1.12 Midwestern Ice Storms: Frequency, Amounts, and Associated Weather

Monday, 10 January 2000: 2:15 PM
James R. Angel, ISWS, Champaign, IL; and R. Fisher

Midwestern ice storms can have significant impacts on ground transportation, communications, and power transmission, as well as the loss and damage of trees. Unfortunately, data on ice storms are limited and difficult to compile. This study will use data from three sources, each having their own strengths and weaknesses. The first source is the NOAA publication Storm Data. While the publication goes back to 1959, the first 20 years have a notable lack of ice storm reports.

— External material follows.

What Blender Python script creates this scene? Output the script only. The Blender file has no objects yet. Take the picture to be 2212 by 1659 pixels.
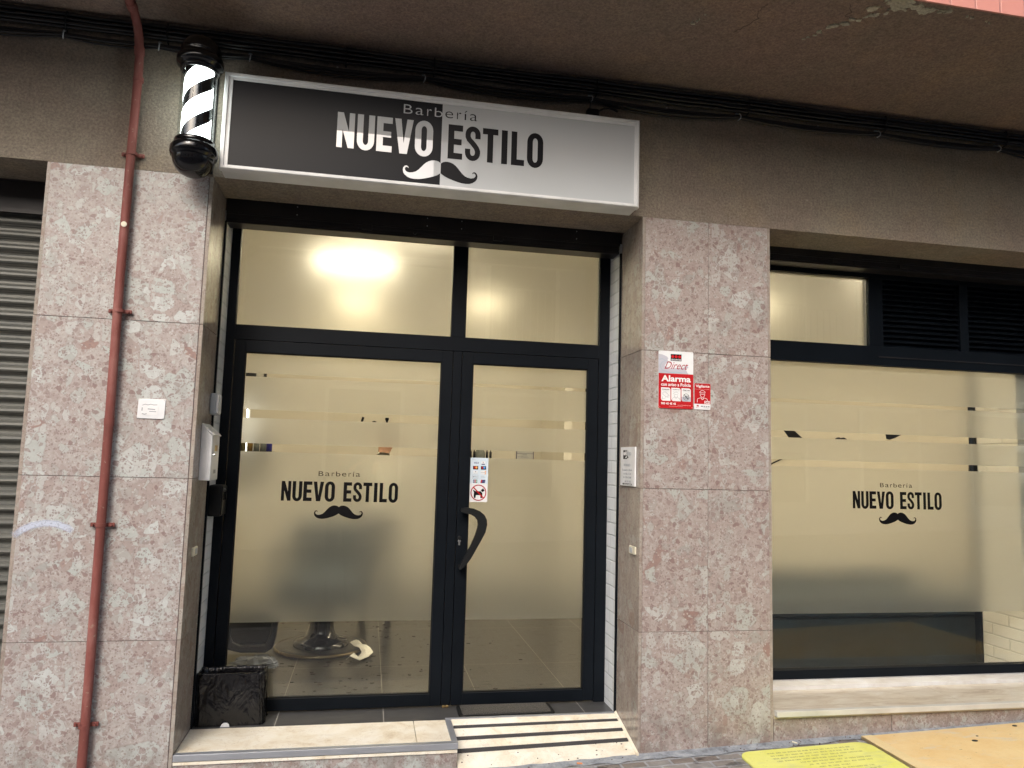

While more recent reports are more extensive, there is a wide disparity in the amount of detail provided including the actual amounts of ice accumulated. The second source of data are the cooperative weather observer forms that extend back to the beginning of the century. Diligent observers made notes of the occurrence of freezing precipitation or glaze and sometimes included accumulated amounts. The third source of data are the sites with hourly surface reports (NCDC TD-3280). These sites report the occurrence of freezing rain or drizzle as well as temperature, wind speed, and direction on an hourly basis. These sources are combined to provide information useful to designers and planners of transportation and utility systems as well as the insurance industry. Results include the spatial and temporal distribution of ice storms, the timing within the day and year, expected amounts of icing, and other weather associated with icing events.